The next three pieces were all written in Athens during Skalkottas’s ‘inner exile’ after being repatriated. Ramou’s implication that the Second, Third and Fourth Suites (the earlier First Suite was recorded by Nikolaos Samaltanos on BIS1133/4) form an extended sequence that fuses this composer’s preoccupation with ‘classical’ and popular’ formal archetypes in his mature post-tonal language. Highlights include the angular virtuosity of no.2’s Rapsodie, the inexorable motion of no.3’s Marcia funebre, and the oblique wistfulness of no.4’s Serenade. Performable (also listenable to) separately or as a 30-minute continuum, these confirm Skalkottas’s mastery of a medium about which he often felt equivocal yet to which he contributed some of the most thought-provoking music from the mid-twentieth century.

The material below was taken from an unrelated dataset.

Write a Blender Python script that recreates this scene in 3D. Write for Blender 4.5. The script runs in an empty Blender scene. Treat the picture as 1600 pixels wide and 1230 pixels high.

Also written in Athens, The Gnomes was intended to accompany a Christmas dance-show but rhythmic difficulty led Skalkottas to orchestrate a selection of miniatures by other composers under an identical title (recorded by the Caput Ensemble on BIS1364). Relocated in 2015, the present piece unfolds in two parts of six and three items – the former as tensile and impulsive as the latter – notably an Intermezzo (Chorale) – are hieratic and evocative. What the scenario depicted is unclear, though the presence of a Greek carol rather suggests something seasonal.

Does it all work?

To varying degrees according to when the music was written. The Variations and three Suites can rank with the finest Skalkottas compositions, while the early pieces and The Gnomes are fascinating subsidiary items. Nothing here should be without interest for discerning pianists.

Is it recommended?

Indeed. Ramou is a perceptive guide throughout, even if certain of the more extrovert pieces could evince greater panache. Among the previously recorded works, those from Samaltanos (BIS) of the Sonatina and Variations are coupled with the 16 Melodies, with those by Steffen Schleiermacher (MDG) and Lefki Katanou-Lindahl (Caprice) of Third and Fourth Suites part of miscellaneous recitals. At nearly 88 minutes, this is among the longest discs yet issued, but the range and depth of the SACD sound is wholly commensurate with BIS’s usual standards.